36. These statements also apply to the claim arising from Art. 18 (1) lit. b) GDPR.

37. To the same effect: Regional Court of Regensburg, final judgment of 15.04.2024 - 75 O 1040/23, GRUR-RS 2024, 11690; Regional Court of Stuttgart, judgment of 23.04.2024 - 55 O 74/23, GRUR-RS 2024, 11761; Regional Court of Stuttgart, judgment of 25.04.2024 - 55 O 104/23, GRUR-RS 2024, 11758; Regional Court of Magdeburg, judgment of 29.02.2024 - 10 O 530/23, GRUR-RS 2024, 8057.

38. II) With regard to the account that the claimant no longer uses, there is indeed no subsequent consent. However, the data from this account is undisputedly no longer used. Thus, there can be no unlawful use of the data at the time of the last oral hearing in this case either. Therefore, the claim does not exist in this respect either.

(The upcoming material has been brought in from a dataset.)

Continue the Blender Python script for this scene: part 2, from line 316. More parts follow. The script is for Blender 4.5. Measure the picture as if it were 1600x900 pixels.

39. D) The decision on costs follows from Section 91 of the Code of Civil Procedure, because the claimant has lost in all respects.

40. E) The pronouncement on provisional enforceability is based on Sections 708 no. 11; 711 of the Code of Civil Procedure.

41. F) The value of the subject matter of the dispute of claim no. 1 is €1,500. The value of the subject matter of the dispute of claim no. 2 is estimated at €5,000 according to Section 23 (3) sentence 2 of the Lawyers' Fees Act (cf. Regional Court of Regensburg, final judgment of 15.04.2024 - 75 O 1040/23, GRUR-RS 2024, 11690; Regional Court of Stuttgart, judgment of 23.04.2024 - 55 O 74/23, GRUR-RS 2024, 11761; Regional Court of Stuttgart, judgment of 25.04.2024 - 55 O 104/23, GRUR-RS 2024, 11758; Regional Court of Magdeburg, judgment of 29.02.2024 - 10 O 530/23, GRUR-RS 2024, 8057).